Photometric Stereo by Hemispherical Metric Embedding
This work addresses the challenge of photometric stereo for a wide variety of real-world surfaces, offering a more general solution than prior methods that rely on known reflectance models.
The paper tackles the problem of 3D shape reconstruction from images under varying illumination without assuming a specific reflectance model, and demonstrates that their method outperforms existing approaches across diverse surfaces, including smooth, rough, diffuse, and specular ones, even with attached shadows.
Photometric Stereo methods seek to reconstruct the 3d shape of an object from motionless images obtained with varying illumination. Most existing methods solve a restricted problem where the physical reflectance model, such as Lambertian reflectance, is known in advance. In contrast, we do not restrict ourselves to a specific reflectance model. Instead, we offer a method that works on a wide variety of reflectances. Our approach uses a simple yet uncommonly used property of the problem - the sought after normals are points on a unit hemisphere.

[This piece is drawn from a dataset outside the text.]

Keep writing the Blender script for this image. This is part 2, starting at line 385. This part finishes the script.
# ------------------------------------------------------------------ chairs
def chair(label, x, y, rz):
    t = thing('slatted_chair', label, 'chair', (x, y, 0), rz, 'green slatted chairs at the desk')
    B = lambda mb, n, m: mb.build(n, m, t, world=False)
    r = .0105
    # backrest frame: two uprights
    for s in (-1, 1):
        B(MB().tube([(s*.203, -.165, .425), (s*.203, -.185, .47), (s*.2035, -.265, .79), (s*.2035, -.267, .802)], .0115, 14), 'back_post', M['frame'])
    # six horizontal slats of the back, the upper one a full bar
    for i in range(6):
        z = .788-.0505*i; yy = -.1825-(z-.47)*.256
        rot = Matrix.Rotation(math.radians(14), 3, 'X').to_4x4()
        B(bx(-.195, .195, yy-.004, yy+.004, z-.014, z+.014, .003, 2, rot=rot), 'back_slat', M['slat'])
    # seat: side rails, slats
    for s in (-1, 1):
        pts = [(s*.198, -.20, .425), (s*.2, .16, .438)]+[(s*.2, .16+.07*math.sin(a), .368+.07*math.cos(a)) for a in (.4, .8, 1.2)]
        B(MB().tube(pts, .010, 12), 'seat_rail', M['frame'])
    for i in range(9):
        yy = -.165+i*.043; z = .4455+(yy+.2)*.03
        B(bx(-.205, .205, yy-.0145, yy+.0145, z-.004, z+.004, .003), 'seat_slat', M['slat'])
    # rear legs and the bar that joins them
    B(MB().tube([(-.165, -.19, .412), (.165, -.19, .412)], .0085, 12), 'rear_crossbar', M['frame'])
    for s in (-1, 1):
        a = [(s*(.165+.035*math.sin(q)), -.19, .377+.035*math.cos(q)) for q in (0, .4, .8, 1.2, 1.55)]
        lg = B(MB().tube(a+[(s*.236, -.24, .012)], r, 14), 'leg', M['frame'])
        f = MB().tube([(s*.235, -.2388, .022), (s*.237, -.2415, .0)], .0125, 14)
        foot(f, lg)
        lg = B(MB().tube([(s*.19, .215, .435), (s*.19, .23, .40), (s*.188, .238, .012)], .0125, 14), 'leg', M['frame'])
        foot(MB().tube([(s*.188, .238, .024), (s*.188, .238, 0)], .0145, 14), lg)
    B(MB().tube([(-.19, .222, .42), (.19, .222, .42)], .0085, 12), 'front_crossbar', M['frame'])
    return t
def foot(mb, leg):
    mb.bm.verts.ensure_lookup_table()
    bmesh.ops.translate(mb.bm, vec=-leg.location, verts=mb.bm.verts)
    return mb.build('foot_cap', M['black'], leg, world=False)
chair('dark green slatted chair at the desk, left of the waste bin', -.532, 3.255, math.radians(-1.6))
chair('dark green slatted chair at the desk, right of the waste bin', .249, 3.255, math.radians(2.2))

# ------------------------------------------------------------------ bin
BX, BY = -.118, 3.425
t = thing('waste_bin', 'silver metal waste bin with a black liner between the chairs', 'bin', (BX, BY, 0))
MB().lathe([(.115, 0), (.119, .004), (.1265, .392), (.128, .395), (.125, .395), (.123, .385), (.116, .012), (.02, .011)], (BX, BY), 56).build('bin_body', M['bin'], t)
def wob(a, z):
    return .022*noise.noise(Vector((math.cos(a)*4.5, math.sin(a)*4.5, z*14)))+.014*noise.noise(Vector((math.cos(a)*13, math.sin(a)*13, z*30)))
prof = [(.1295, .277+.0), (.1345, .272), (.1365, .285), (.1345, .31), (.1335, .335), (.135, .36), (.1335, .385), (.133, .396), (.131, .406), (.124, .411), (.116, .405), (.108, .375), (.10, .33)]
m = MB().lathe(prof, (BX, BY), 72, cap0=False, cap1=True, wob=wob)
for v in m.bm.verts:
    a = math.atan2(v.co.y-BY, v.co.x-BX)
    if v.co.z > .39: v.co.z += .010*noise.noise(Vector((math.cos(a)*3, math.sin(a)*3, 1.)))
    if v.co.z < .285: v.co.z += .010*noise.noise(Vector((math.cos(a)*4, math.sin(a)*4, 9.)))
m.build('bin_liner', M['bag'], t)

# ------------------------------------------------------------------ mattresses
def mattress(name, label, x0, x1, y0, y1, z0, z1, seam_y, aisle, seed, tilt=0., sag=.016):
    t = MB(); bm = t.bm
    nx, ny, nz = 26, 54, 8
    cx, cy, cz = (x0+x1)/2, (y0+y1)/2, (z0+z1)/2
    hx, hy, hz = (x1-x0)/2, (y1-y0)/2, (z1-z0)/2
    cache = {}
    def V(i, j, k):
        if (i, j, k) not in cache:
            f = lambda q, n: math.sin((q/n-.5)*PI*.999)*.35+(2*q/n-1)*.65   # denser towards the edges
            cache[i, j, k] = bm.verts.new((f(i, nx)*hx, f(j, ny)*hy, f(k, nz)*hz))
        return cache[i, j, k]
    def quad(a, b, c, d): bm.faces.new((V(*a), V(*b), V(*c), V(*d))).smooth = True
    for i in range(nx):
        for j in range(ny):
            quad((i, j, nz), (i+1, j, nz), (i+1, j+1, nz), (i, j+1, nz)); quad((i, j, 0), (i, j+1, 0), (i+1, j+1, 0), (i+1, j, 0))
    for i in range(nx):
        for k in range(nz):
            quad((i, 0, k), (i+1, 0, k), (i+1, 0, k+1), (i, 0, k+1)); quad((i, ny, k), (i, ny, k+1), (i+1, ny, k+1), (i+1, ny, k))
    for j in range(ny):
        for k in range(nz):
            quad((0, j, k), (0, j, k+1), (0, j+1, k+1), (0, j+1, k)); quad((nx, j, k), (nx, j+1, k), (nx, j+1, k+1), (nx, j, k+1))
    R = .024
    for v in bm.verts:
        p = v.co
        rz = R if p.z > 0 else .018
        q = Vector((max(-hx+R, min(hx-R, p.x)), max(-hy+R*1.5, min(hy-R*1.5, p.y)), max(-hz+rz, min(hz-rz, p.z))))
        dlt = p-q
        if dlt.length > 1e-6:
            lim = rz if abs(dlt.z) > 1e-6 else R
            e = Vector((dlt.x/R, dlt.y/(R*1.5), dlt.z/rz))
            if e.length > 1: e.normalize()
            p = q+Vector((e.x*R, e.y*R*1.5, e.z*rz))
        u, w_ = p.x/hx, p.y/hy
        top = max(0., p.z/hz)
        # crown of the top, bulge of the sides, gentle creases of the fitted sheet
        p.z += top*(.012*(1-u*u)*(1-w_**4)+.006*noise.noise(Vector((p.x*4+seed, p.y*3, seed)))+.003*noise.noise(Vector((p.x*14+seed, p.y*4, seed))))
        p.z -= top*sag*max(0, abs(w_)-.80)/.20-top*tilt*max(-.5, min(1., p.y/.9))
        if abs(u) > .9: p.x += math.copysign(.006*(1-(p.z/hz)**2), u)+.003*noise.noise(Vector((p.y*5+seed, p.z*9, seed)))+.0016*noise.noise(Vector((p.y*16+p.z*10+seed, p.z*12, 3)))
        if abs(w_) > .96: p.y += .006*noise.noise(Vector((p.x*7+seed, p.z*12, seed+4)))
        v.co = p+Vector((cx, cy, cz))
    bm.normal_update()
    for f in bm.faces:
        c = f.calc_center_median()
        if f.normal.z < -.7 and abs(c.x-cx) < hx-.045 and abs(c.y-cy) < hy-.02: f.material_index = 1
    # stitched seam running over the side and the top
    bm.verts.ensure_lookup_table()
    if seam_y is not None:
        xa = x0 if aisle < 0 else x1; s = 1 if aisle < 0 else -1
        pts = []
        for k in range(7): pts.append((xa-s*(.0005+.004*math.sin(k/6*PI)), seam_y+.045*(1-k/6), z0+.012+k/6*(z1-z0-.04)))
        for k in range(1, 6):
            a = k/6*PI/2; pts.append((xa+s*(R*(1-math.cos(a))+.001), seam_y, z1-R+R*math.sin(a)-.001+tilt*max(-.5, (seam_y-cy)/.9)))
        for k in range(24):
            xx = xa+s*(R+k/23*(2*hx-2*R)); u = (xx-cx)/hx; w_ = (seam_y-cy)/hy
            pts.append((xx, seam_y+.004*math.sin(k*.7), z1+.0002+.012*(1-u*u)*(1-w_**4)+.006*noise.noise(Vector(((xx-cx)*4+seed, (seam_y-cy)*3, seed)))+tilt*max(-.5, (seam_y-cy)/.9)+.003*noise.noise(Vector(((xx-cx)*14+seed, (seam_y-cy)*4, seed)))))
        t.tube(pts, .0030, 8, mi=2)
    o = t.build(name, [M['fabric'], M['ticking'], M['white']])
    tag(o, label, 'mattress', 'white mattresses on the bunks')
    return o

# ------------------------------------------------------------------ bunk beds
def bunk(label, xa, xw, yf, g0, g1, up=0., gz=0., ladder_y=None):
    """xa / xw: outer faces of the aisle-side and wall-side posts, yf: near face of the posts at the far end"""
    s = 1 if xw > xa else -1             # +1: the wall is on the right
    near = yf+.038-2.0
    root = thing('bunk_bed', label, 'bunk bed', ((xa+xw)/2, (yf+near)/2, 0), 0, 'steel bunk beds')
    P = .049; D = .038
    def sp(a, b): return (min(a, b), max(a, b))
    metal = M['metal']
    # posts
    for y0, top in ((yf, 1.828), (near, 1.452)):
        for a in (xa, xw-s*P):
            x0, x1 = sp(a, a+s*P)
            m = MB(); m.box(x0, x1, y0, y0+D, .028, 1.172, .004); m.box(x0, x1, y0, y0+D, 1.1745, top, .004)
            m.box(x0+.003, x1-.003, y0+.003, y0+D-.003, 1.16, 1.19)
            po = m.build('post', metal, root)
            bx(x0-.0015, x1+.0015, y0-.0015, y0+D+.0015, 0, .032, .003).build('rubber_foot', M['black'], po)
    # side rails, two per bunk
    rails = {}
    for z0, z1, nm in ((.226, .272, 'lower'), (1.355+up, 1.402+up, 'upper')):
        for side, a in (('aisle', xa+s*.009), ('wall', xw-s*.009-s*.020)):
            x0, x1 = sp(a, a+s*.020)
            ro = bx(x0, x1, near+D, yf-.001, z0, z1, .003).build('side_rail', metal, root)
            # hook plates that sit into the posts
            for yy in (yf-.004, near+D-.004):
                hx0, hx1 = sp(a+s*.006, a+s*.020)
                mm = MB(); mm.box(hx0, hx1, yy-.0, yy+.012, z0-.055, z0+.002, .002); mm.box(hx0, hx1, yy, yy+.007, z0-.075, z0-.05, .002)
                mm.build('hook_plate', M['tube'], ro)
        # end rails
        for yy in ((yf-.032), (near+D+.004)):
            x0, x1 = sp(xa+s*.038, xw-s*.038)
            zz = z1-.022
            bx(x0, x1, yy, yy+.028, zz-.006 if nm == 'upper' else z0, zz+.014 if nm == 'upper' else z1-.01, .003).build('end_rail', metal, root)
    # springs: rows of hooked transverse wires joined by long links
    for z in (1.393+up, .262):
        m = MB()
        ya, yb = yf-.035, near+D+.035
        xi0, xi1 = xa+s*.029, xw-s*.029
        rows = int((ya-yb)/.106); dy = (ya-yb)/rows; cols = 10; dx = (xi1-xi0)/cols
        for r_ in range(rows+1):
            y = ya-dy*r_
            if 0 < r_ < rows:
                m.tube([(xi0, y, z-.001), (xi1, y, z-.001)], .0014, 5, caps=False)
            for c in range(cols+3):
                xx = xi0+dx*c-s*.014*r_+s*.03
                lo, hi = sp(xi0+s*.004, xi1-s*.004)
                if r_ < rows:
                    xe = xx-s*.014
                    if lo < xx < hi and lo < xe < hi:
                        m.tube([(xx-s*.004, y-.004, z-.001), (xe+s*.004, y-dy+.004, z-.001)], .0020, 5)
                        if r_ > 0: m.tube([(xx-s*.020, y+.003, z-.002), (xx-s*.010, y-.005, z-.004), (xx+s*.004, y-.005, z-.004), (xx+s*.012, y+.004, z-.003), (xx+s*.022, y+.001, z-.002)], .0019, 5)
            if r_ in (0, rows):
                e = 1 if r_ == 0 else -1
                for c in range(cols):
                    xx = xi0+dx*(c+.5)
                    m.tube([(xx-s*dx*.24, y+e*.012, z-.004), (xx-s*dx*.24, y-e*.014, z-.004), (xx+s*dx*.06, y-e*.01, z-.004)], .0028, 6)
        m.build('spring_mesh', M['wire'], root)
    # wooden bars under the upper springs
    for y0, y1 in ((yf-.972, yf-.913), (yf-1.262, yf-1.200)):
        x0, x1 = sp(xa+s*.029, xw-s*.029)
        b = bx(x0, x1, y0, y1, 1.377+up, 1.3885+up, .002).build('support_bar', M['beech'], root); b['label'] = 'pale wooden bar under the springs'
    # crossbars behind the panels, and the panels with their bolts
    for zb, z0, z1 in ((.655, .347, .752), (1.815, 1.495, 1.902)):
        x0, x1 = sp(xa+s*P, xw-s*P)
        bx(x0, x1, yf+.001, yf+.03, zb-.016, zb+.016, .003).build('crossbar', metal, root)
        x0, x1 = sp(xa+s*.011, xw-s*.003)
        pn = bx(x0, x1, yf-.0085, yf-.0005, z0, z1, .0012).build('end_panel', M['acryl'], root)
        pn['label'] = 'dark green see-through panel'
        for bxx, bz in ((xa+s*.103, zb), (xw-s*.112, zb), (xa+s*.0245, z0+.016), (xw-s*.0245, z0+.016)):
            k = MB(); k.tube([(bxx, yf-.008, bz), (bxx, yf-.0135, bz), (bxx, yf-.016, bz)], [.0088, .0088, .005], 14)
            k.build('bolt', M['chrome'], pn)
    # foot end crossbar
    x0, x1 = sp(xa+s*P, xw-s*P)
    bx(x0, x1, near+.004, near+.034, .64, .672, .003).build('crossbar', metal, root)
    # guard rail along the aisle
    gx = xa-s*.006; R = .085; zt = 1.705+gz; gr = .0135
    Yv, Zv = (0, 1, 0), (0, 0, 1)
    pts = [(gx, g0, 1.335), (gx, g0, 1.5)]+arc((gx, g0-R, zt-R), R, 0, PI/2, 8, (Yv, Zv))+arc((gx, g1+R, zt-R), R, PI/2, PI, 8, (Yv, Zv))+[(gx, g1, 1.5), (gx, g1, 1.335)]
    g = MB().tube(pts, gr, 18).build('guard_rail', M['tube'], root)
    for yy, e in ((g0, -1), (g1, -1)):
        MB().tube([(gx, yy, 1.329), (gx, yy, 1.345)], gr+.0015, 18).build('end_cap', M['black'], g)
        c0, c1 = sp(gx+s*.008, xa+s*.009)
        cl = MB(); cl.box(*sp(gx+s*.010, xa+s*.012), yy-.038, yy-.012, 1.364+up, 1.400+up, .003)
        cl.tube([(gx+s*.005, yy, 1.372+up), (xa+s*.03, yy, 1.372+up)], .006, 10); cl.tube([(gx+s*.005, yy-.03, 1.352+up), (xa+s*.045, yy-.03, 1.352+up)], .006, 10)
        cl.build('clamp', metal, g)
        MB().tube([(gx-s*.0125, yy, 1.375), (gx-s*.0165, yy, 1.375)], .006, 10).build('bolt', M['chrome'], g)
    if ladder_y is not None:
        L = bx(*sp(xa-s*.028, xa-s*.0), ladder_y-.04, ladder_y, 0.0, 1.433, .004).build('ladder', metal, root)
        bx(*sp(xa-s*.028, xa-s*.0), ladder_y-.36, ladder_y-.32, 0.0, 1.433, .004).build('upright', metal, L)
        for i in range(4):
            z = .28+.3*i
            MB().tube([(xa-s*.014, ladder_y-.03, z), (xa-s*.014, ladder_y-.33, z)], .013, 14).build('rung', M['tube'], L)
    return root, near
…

We present a novel embedding method that maps pixels to normals on the unit hemisphere. Our experiments demonstrate that this approach outperforms existing manifold learning methods for the task of hemisphere embedding. We further show successful reconstructions of objects from a wide variety of reflectances including smooth, rough, diffuse and specular surfaces, even in the presence of significant attached shadows. Finally, we empirically prove that under these challenging settings we obtain more accurate shape reconstructions than existing methods.